Würzburg gedachte der Opfer der Reichspogromnacht


9. November 2015: Vor genau 77 Jahren brannten in der Nacht die Synagogen in der Tschechoslowakei, in Österreich, in Deutschland. Die jüdischen Gotteshäuser wurden geschändet und angezündet, ihre Heiligtümer zerschlagen. Jüdische Mitbürgerinnen und Mitbürger, die es schafften, in letzter Minute aus ihren Wohnungen zu fliehen, kehrten in ein Trümmerfeld zurück. Aus Worten und Diskriminierung waren Verfolgung und Vernichtung von bürgerlicher und sogar physischer Existenz geworden. Diese Nacht war das Signal für den Völkermord. Auch in Würzburg gab es direkt drei Todesopfer. „Gewalt brach sich in einer neuen Dimension ihren Weg, wurde noch mehr zum alltäglichen Gegenstand einer Gesellschaft, die Ausgrenzung in Ausrottung, in Vernichtung überführte. Und Würzburger sahen zu, nahmen billigend in Kauf oder waren sogar aktiv beteiligt“, erinnerte Oberbürgermeister Christian Schuchardt bei der Gedenkveranstaltung am späten Nachmittag des 9. November am Platz der ehemaligen Hauptsynagoge in der Domerschulstraße.
Der Vorsitzende des Zentralrats der Juden Dr.

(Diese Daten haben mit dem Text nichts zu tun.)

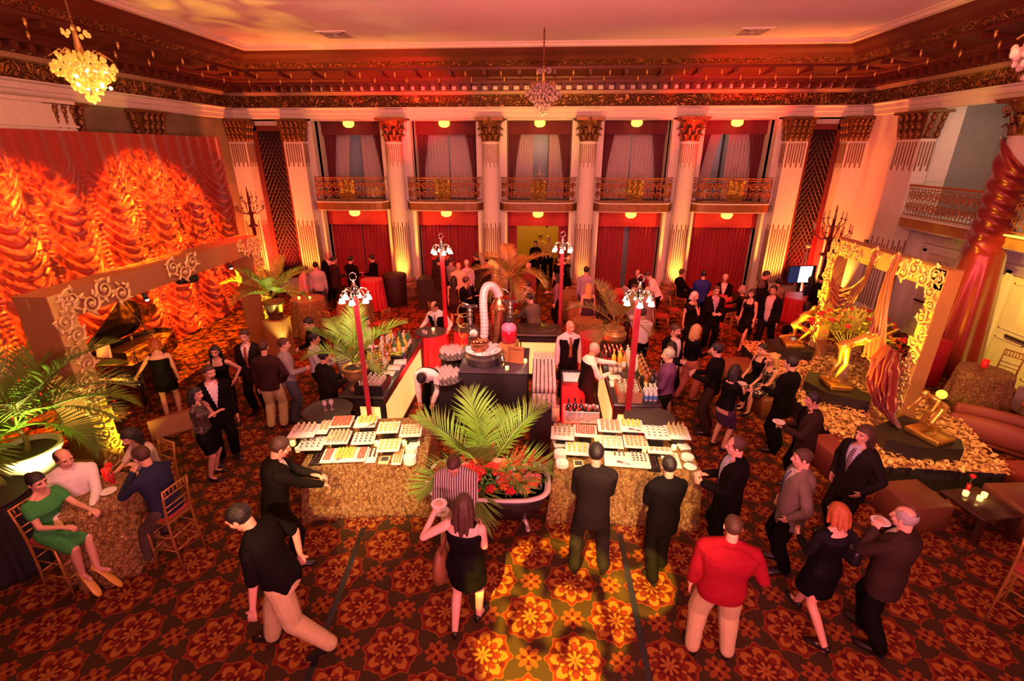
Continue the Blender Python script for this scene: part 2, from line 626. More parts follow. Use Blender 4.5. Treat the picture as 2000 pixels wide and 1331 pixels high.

Josef Schuster hatte zuvor hochrangige Vertreter aus Politik, Kirchen, Kultur, Justiz, Wirtschaft, Polizei, Schulen, Bildungsverbänden und Vereinen zu dieser Gedenkveranstaltung begrüßt und rief dazu auf, weiterhin „mutig für unsere Demokratie einzustehen und unsere Werte zu verteidigen.“ „Ihrer Würde und ihrer Leben beraubt, hatten tausende jüdische Familien nach der Reichspogromnacht 1938 die bittere Erkenntnis: Es gibt keine Zukunft mehr für jüdisches Leben in Deutschland.“ Den Vergleich mit der aktuellen Lage, in der immer wieder Flüchtlingsheime angezündet werden, hält er aber für „völlig unzulässig. Damals war die Zerstörung staatlich gelenkt und die breite Bevölkerung schaute zu. Heute stellt sich der Staat schützend vor die Flüchtlinge. Unsere Demokratie ist weitaus gefestigter als in der Weimarer Republik.“
Auch Oberbürgermeister Christian Schuchardt lenkte den Blick von der Vergangenheit in die Gegenwart: „Ich schäme mich für die seinerzeitigen Verbrechen und die Gesellschaft, die dies ermöglicht hat. Das Reduzieren von Menschen in eine Kategorie, die grundsätzlich als nicht lebenswert abgestempelt wurde, widerspricht unseren Idealen und Wertvorstellungen aufs Tiefste. Wir wollen alle aus der Vergangenheit lernen. Zuschauen und Abwarten ist keine Lösung. Wir lassen nie wieder jemanden alleine und schauen nur zu.“ Ein Vertrauensbeweis hingegen sei, dass sich jüdische Bürgerinnen und Bürger trotz aller Geschehnisse zwischen 1933 und 1945 wieder für ein Leben in Deutschland entschieden haben. „Hier ist kein Platz für Vorurteile und Diskriminierung.“
Regierungspräsident Dr. Paul Beinhofer sieht eine zweifache Verantwortung: „Für jüdisches Leben in Deutschland und für menschenwürdiges Leben der Flüchtlinge in Sicherheit.“ Er forderte aufgrund der Ereignisse von 1938, deren Nährboden „Angst und fehlende Integration“ gewesen seien, „echte Toleranz, Dialoge und die frühzeitige Integration der Asylsuchenden gemeinsam mit den muslimischen Gemeinden. Damit wird die heutige Situation auch Chance für uns.“
Die Gedenkveranstaltung im dunklen Innenhof in der Domerschulstraße endete mit einem Gebet des Rabbiners Jakov Ebert – und so mancher Besucher wird sich gewünscht haben, dass die Stimme des Rabbiners weit in die Dunkelheit der Nacht getragen und auf fruchtbaren Boden fallen werde.